• _Task details_
Would you repeat the listing exactly but omit every picture?

• _Material_
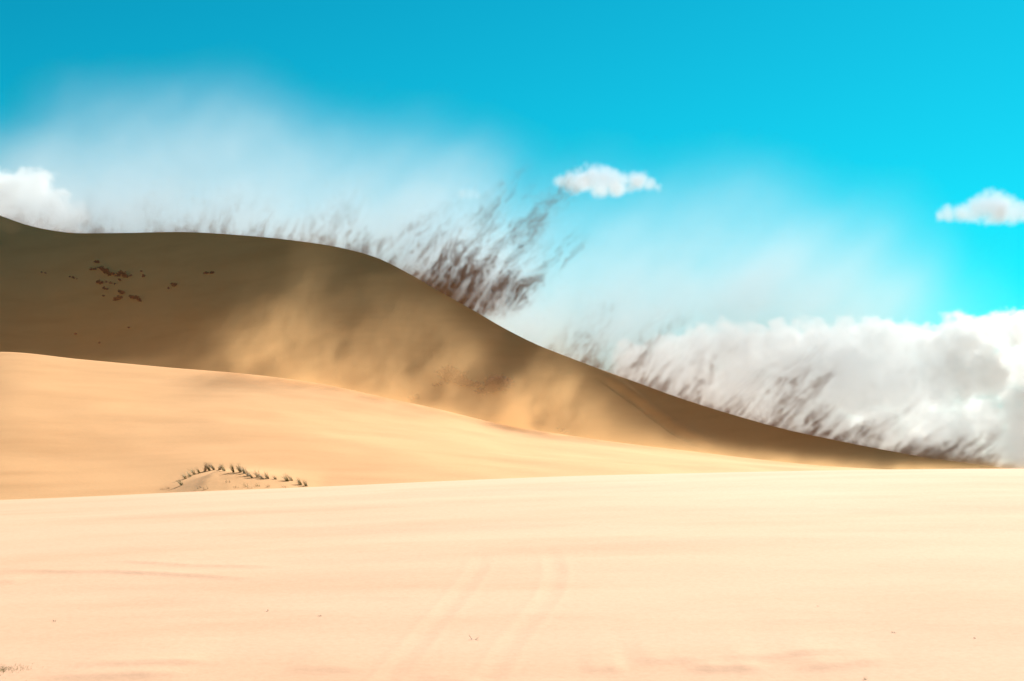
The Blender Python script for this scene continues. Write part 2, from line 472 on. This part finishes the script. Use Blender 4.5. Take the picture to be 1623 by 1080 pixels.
# -- thin dark streamers torn off the sharp crest
SA = hcurve([(-100,.10),(0,.20),(150,.28),(300,.32),(420,.36),(520,.42),(600,.5),(640,.85),(690,1.35),(735,1.3),(755,.8),(775,.12),(830,.08),(880,.22),(930,.55),(985,.7),(1030,.65),(1100,.8),(1180,.95),(1290,1.1),(1400,1.1),(1480,1.6),(1545,1.8),(1590,1.0),(1640,.4)])
SH = hcurve([(-100,30),(0,32),(150,36),(300,42),(420,40),(520,50),(600,68),(660,95),(715,118),(750,110),(775,50),(830,40),(880,50),(930,60),(985,62),(1030,50),(1100,52),(1180,66),(1290,72),(1400,64),(1480,42),(1545,28),(1590,14),(1640,6)])
SL = hcurve([(-100,.15),(400,.25),(600,.55),(715,.95),(800,1.0),(930,.75),(1100,.9),(1400,.9),(1640,.9)])
def streamers(X, Y, Z):
    zc = np.interp(X, C3X, C3Z)
    h0 = np.maximum(Z - zc, 0)
    wob = fbm(X/7+40, Y/9, Z/9, 2) - .5
    lean = np.interp(X, C3X, SL(CP)) * (1 + 1.3*wob)
    xb = X - lean * h0 * 0.8
    pb = np.interp(xb, C3X, CP); yc = np.interp(xb, C3X, C3Y); zb = np.interp(xb, C3X, C3Z)
    h = Z - zb; hp = np.maximum(h, 0)
    Hm = SH(pb) / F * yc; A = SA(pb)
    # turbulence bends the threads more the farther they have flown
    g = smooth(0, 4, hp)
    wx = 1.5*(fbm(X/2.2, Y/6, Z/2.2, 4, .55) - .5)*(.35+g); wz = 1.5*(fbm(X/2.2+9, Y/6, Z/2.2, 4, .55) - .5)*(.35+g)
    q = X - lean*h + wx
    st = fbm(q/.50, Y/4, (h+wz)/1.9, 5, .64)
    st2 = fbm(q/2.2+7, Y/6, (h+wz)/4+3, 3)
    fine = fbm((X-.7*h)/.28, Y/3, Z/.5, 2)
    s = smooth(.43, .68, st*.84 + st2*.16 + .05*np.exp(-hp/.9))
    s = s*(.35+1.3*smooth(.35, .68, fine))
    reach = Hm * (0.4 + 1.0 * smooth(.3, .7, st2))
    env = np.exp(-(hp/np.maximum(reach*.6, .15))**1.2) * smooth(-.3, .05, h)
    base = (.30+.45*smooth(1.0, 1.6, A))*(.5+st2)*np.exp(-hp/(0.13*Hm+.25))
    dy = Y - (yc + 1.2 + .22*h)
    dep = np.exp(-(dy/1.7)**2)
    return .74 * A * (s*1.0+base) * env * dep * (h > -.4)

# the ragged loop of wisps that drifts away from the densest streamers
def wisps(X, Y, Z):
    px = CX + X/Y*F; row = HOR - Z/Y*F
    yc = np.interp(X, C3X, C3Y)
    d1 = polydist(px+90*(fbm(X/4+3, Y/9, Z/4, 3)-.5), row+70*(fbm(X/4, Y/9, Z/4+6, 3)-.5), [(745,400),(770,350),(800,312),(835,292)])[0]
    d2 = polydist(px+90*(fbm(X/4+13, Y/9, Z/4, 3)-.5), row+70*(fbm(X/4, Y/9, Z/4+16, 3)-.5), [(745,465),(800,432),(850,408),(905,385),(938,378)])[0]
    d3 = polydist(px, row, [(750,420),(800,385),(830,345)])[0]
    a = np.exp(-(d1/16)**2) + .9*np.exp(-(d2/14)**2) + .45*np.exp(-(d3/22)**2)
    q = X - .85*Z
    w1 = 3.0*(fbm(X/2.6, Y/6, Z/2.6, 4, .6) - .5)
    st = fbm((q+w1)/.7+50, Y/5, (Z+w1)/2.2, 5, .65)
    return .30*a*smooth(.46, .68, st)*np.exp(-((Y-yc-4)/1.8)**2)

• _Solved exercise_
The Blender Python script for this scene continues. Write part 2, from line 472 on. This part finishes the script. Use Blender 4.5. Take the picture to be 1623 by 1080 pixels.
# -- thin dark streamers torn off the sharp crest
SA = hcurve([(-100,.10),(0,.20),(150,.28),(300,.32),(420,.36),(520,.42),(600,.5),(640,.85),(690,1.35),(735,1.3),(755,.8),(775,.12),(830,.08),(880,.22),(930,.55),(985,.7),(1030,.65),(1100,.8),(1180,.95),(1290,1.1),(1400,1.1),(1480,1.6),(1545,1.8),(1590,1.0),(1640,.4)])
SH = hcurve([(-100,30),(0,32),(150,36),(300,42),(420,40),(520,50),(600,68),(660,95),(715,118),(750,110),(775,50),(830,40),(880,50),(930,60),(985,62),(1030,50),(1100,52),(1180,66),(1290,72),(1400,64),(1480,42),(1545,28),(1590,14),(1640,6)])
SL = hcurve([(-100,.15),(400,.25),(600,.55),(715,.95),(800,1.0),(930,.75),(1100,.9),(1400,.9),(1640,.9)])
def streamers(X, Y, Z):
    zc = np.interp(X, C3X, C3Z)
    h0 = np.maximum(Z - zc, 0)
    wob = fbm(X/7+40, Y/9, Z/9, 2) - .5
    lean = np.interp(X, C3X, SL(CP)) * (1 + 1.3*wob)
    xb = X - lean * h0 * 0.8
    pb = np.interp(xb, C3X, CP); yc = np.interp(xb, C3X, C3Y); zb = np.interp(xb, C3X, C3Z)
    h = Z - zb; hp = np.maximum(h, 0)
    Hm = SH(pb) / F * yc; A = SA(pb)
    # turbulence bends the threads more the farther they have flown
    g = smooth(0, 4, hp)
    wx = 1.5*(fbm(X/2.2, Y/6, Z/2.2, 4, .55) - .5)*(.35+g); wz = 1.5*(fbm(X/2.2+9, Y/6, Z/2.2, 4, .55) - .5)*(.35+g)
    q = X - lean*h + wx
    st = fbm(q/.50, Y/4, (h+wz)/1.9, 5, .64)
    st2 = fbm(q/2.2+7, Y/6, (h+wz)/4+3, 3)
    fine = fbm((X-.7*h)/.28, Y/3, Z/.5, 2)
    s = smooth(.43, .68, st*.84 + st2*.16 + .05*np.exp(-hp/.9))
    s = s*(.35+1.3*smooth(.35, .68, fine))
    reach = Hm * (0.4 + 1.0 * smooth(.3, .7, st2))
    env = np.exp(-(hp/np.maximum(reach*.6, .15))**1.2) * smooth(-.3, .05, h)
    base = (.30+.45*smooth(1.0, 1.6, A))*(.5+st2)*np.exp(-hp/(0.13*Hm+.25))
    dy = Y - (yc + 1.2 + .22*h)
    dep = np.exp(-(dy/1.7)**2)
    return .74 * A * (s*1.0+base) * env * dep * (h > -.4)

# the ragged loop of wisps that drifts away from the densest streamers
def wisps(X, Y, Z):
    px = CX + X/Y*F; row = HOR - Z/Y*F
    yc = np.interp(X, C3X, C3Y)
    d1 = polydist(px+90*(fbm(X/4+3, Y/9, Z/4, 3)-.5), row+70*(fbm(X/4, Y/9, Z/4+6, 3)-.5), [(745,400),(770,350),(800,312),(835,292)])[0]
    d2 = polydist(px+90*(fbm(X/4+13, Y/9, Z/4, 3)-.5), row+70*(fbm(X/4, Y/9, Z/4+16, 3)-.5), [(745,465),(800,432),(850,408),(905,385),(938,378)])[0]
    d3 = polydist(px, row, [(750,420),(800,385),(830,345)])[0]
    a = np.exp(-(d1/16)**2) + .9*np.exp(-(d2/14)**2) + .45*np.exp(-(d3/22)**2)
    q = X - .85*Z
    w1 = 3.0*(fbm(X/2.6, Y/6, Z/2.6, 4, .6) - .5)
    st = fbm((q+w1)/.7+50, Y/5, (Z+w1)/2.2, 5, .65)
    return .30*a*smooth(.46, .68, st)*np.exp(-((Y-yc-4)/1.8)**2)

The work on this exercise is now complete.